Vor neun Jahren waren die Norddeutschen nur 15 Kilometer entfernt in Nürnberg aufgestiegen, damals wirkte Stanislawski als Libero, Co-Trainer André Trulsen als Vorstopper mit. „Man denkt selbst das eine oder andere Mal über seine Karriere nach, einige Momente sind unvergessen, das kann man den Spielern immer nur sagen“, berichtete der Coach, der als Architekt der Rückkehr ins Oberhaus gilt.
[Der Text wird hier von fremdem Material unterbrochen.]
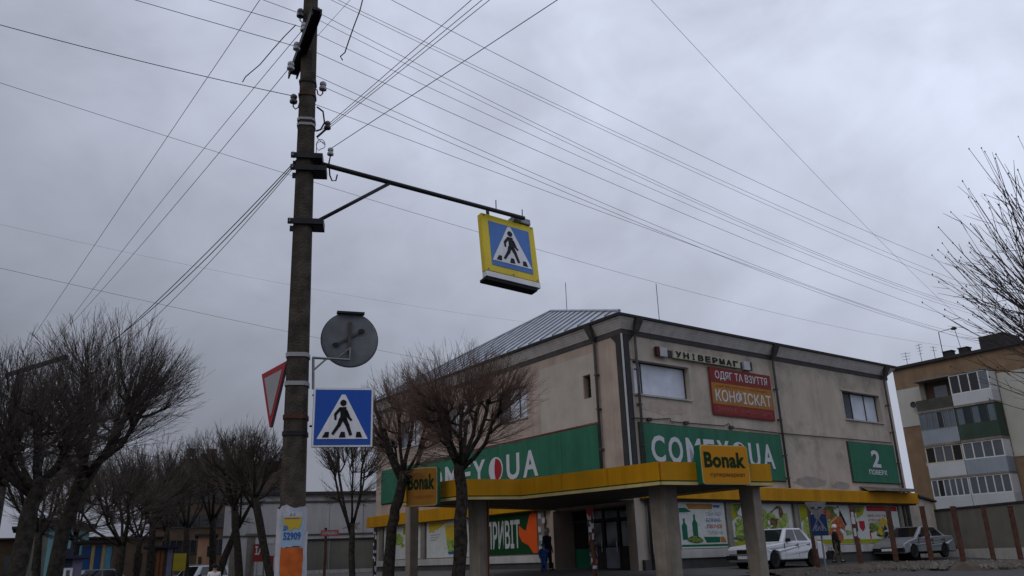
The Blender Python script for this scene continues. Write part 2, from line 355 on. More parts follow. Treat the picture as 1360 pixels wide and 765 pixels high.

Der 40-Jährige hat zuvor schon als Spieler, Kapitän, Manager und Vize-Präsident für „seinen“ FC St. Pauli gearbeitet. Die Identifikationsfigur des etwas anderen Vereins, zuletzt Klassenbester des DFB-Trainerlehrgangs, hat aus dem einst eher für seinen „Kick and-Rush“-Fußball bekannten Club das wohl spielstärkste Team der Liga geformt. „Wir haben die richtige Mischung aus Spaß und Geradlinigkeit“, lautet Stanislawskis Erfolgsformel.
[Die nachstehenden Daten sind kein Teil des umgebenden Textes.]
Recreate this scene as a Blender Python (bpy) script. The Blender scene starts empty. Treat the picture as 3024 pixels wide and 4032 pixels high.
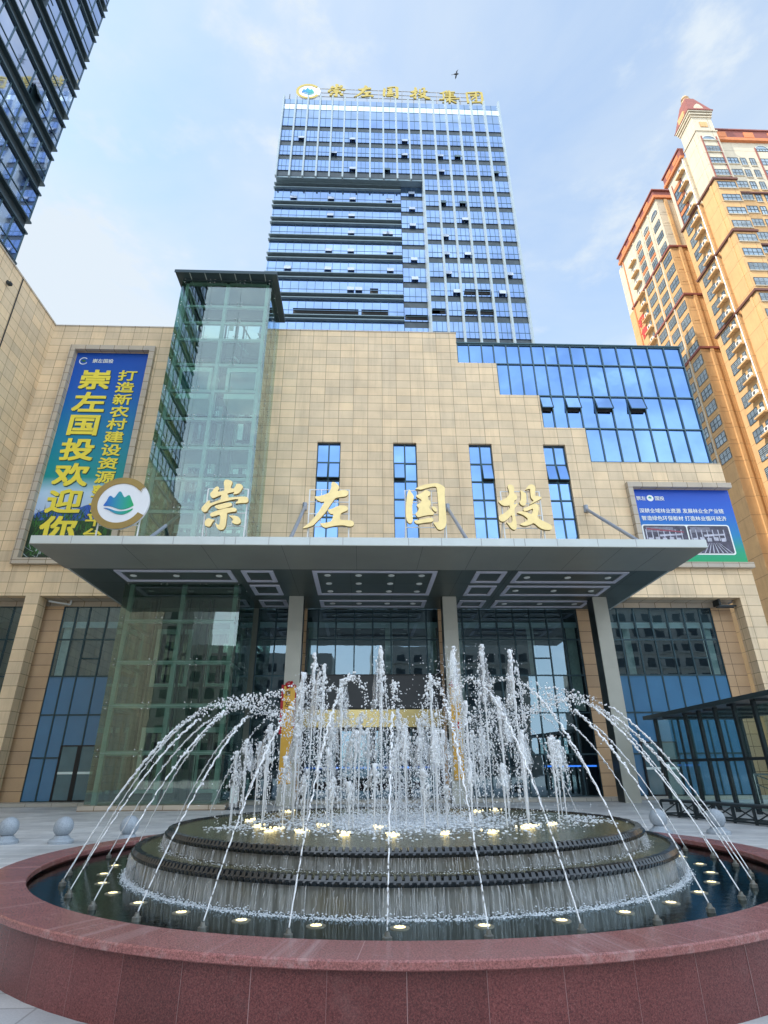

Und die Mixtur stimmt in der Tat - auch dank der Personalpolitik des als Sportchef zurückgekehrten Club-Urgesteins Helmut Schulte. Neben erstligaerprobten Profis wie Keeper Mathias Hain, Antreiber Matthias Lehmann oder Top-Torjäger Ebbers gehören Juniorennationalspieler wie Deniz Naki und Richard Sukuta-Pasu zum festen Gerüst des Teams. „Der Verein geht gerade die richtigen Schritte“, kommentierte Stanislawski den stetigen Aufwärtstrend, der 13 Tage vor der offiziellen 100-Jahr-Feier am 15. Mai nun in Fürth seinen vorläufigen Höhepunkt fand.

Die Statistik

Greuther Fürth : Grün - Schröck, Karaslavov (ab 31. Mauersberger), Biliskov, Rahn - Haas, Fürstner (ab 72. Nehrig), Pekovic (ab 86. Meichelbeck), Müller - Allagui, Nöthe. Trainer: Büskens

FC St. Pauli: Hain (ab 13. Pliquett) - Rothenbach, Morena, Thorandt, Oczipka - Boll, Lehmann - Takyi, Naki (ab 81. Kruse), Bruns (ab 75. Hennings) - Ebbers. Trainer: Stanislawski

Schiedsrichter : Guido Winkmann (Kerken)

Tore : 1:0 Nöthe (37.) , 1:1 Naki (51.) , 1:2 Ebbers (66.) , 1:3 Takyi (73.) , 1:4 Hennings (88.)